The Kennedy case, Krause testified, was a “ huge paradigm shift ” that allowed for the Ten Commandments to be in classrooms because of its historical significance to American law and history. Asked about the recent court decision that blocked a similar Louisiana law, Krause said he expected the Texas bill would be upheld if it were taken to the ultraconservative Fifth Circuit Court of Appeals and, after that, the U.S. Supreme Court.
The bills have been strongly opposed by religious history scholars and some Christian groups, who argue that they are based on mischaracterizations of early American history and amount to a coercion of religion upon students. Opponents also say that the Ten Commandments bill diminishes a sacred text by stripping it of its religious nature, and that introducing more Christianity into schools will exacerbate tensions and isolate Texas’ growing number of non-Christian students.
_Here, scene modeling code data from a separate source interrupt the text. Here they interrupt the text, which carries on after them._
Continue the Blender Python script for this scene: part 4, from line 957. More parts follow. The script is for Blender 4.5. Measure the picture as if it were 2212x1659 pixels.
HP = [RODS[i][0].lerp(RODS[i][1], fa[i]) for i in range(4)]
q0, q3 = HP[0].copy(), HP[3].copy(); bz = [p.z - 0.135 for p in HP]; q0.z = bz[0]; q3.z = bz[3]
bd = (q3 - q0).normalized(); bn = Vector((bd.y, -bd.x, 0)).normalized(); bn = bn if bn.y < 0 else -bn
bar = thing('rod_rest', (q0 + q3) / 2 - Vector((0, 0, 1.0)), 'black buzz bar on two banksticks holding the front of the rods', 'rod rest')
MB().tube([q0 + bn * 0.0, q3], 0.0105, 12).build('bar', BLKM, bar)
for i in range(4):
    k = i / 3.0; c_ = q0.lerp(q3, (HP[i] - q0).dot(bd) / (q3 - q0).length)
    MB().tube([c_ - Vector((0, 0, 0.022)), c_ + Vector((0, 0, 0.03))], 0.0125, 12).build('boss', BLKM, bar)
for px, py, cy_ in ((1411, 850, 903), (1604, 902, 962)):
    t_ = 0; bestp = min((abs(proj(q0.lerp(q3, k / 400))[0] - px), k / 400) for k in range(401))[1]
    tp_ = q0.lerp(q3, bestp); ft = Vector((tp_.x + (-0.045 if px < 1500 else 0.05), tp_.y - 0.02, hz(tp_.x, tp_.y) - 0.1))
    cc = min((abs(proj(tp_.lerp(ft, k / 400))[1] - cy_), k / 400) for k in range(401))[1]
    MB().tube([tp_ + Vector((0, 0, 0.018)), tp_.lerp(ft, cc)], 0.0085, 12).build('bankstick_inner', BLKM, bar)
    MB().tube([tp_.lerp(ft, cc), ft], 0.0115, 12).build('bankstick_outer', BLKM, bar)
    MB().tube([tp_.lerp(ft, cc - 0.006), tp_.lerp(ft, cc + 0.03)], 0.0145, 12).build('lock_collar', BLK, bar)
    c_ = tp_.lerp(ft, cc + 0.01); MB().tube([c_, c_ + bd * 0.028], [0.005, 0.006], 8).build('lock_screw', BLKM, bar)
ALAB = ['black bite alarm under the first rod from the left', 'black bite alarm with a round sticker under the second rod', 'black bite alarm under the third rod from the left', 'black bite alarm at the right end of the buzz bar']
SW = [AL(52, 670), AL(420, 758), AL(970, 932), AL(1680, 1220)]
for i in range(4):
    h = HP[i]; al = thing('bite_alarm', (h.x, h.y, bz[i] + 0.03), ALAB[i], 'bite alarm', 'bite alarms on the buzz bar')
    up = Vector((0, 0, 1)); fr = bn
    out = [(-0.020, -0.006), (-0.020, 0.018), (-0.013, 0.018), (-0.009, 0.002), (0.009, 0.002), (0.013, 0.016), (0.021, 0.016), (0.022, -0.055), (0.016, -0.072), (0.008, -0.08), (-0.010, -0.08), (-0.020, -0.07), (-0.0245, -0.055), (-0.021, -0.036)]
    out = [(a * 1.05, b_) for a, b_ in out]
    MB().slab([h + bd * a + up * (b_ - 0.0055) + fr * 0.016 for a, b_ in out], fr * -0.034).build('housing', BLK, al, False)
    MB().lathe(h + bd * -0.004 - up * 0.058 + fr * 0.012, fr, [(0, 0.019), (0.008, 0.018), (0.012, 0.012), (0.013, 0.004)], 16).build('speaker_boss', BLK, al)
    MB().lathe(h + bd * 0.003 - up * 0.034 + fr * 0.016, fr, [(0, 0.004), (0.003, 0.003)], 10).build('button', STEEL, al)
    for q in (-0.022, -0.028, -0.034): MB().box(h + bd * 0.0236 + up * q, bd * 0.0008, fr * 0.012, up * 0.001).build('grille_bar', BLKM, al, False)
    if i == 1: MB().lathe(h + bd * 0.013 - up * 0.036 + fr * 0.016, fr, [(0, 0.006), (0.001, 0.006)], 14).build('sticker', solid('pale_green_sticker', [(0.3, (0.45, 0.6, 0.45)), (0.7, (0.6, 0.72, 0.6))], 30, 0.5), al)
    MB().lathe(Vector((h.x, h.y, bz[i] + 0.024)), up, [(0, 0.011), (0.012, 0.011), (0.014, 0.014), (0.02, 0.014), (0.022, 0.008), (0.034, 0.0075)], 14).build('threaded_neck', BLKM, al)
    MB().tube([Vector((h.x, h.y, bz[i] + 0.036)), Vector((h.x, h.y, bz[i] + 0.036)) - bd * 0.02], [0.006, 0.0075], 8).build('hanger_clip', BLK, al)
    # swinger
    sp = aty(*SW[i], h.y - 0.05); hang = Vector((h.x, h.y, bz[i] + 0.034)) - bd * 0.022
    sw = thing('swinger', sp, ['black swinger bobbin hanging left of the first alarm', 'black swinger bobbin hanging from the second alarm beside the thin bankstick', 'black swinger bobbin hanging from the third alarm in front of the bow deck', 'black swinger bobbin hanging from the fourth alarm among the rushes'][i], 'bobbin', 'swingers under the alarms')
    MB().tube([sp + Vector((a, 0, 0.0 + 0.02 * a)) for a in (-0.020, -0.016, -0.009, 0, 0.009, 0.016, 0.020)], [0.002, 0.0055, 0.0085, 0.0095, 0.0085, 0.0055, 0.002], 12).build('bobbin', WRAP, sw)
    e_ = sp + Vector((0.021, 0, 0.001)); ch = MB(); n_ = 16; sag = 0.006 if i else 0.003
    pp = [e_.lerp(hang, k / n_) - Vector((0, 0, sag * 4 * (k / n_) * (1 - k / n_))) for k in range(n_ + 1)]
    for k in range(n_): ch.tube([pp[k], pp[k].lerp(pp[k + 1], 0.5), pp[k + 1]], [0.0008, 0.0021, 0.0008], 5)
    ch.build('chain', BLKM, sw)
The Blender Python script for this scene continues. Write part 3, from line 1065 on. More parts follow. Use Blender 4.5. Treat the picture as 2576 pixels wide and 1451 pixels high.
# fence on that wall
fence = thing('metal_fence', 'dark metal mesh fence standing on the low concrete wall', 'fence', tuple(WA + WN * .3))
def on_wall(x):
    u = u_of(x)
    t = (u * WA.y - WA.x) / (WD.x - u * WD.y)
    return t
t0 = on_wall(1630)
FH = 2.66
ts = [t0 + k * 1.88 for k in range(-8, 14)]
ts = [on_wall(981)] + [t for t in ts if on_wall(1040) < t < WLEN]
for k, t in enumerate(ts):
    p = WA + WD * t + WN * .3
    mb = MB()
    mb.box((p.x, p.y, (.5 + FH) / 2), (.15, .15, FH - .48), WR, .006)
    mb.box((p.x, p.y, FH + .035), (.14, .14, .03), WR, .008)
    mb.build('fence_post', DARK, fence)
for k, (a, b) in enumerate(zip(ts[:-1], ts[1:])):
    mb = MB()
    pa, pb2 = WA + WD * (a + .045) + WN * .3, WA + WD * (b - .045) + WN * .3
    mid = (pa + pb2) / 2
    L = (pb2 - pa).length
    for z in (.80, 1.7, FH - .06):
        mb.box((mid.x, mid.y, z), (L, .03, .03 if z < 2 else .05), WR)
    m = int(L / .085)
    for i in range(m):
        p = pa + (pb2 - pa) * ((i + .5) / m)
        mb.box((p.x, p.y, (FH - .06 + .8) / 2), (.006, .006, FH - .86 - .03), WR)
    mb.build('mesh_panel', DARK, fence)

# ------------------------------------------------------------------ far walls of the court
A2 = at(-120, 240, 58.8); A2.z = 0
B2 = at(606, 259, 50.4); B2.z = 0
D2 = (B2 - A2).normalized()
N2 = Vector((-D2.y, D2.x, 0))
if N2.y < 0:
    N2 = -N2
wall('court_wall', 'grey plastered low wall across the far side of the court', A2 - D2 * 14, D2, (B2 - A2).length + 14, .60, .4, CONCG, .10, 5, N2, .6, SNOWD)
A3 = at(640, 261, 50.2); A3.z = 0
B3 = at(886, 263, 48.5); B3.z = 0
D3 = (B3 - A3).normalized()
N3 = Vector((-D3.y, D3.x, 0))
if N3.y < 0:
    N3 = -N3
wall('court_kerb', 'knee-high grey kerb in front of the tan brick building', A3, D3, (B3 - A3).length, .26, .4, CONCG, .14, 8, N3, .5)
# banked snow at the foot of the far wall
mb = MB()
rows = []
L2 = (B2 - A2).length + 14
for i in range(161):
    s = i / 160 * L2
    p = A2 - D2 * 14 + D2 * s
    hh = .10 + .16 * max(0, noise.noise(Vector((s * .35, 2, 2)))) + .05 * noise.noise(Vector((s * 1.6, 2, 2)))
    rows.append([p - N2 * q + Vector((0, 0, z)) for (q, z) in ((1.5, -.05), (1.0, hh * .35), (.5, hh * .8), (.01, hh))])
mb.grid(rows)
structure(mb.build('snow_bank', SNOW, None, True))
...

“Since 2021, this Legislature has used its authority to impose increasingly divisive policies onto school districts, banning culturally relevant curriculum, forcing libraries to purge undesirable books and putting teachers into the crosshairs of overzealous critics,” said Jaime Puente of the nonprofit Every Texan. The bills “are two giant pieces of red meat that will further harm our schools.”
Christian opponents also testified that the bills would erode church-state separations — a cause that has historically been championed by Baptists and other denominations that faced intense religious persecution in early America.
“All Baptists are called to protect the separation of church and state,” said Jody Harrison, an ordained minister and leader of Baptist Women in Ministry. “Is it really justice to promote one type of Christianity over all schoolchildren?”
Harrison’s comments were strongly opposed by Campbell, the senator. “The Baptist doctrine is Christ-centered,” she said. “Its purpose is not to go around trying to defend this or that. It is to be a disciple and a witness for Christ. That includes the Ten Commandments. That’s prayer in schools. It is not a fight for separation between church and state.”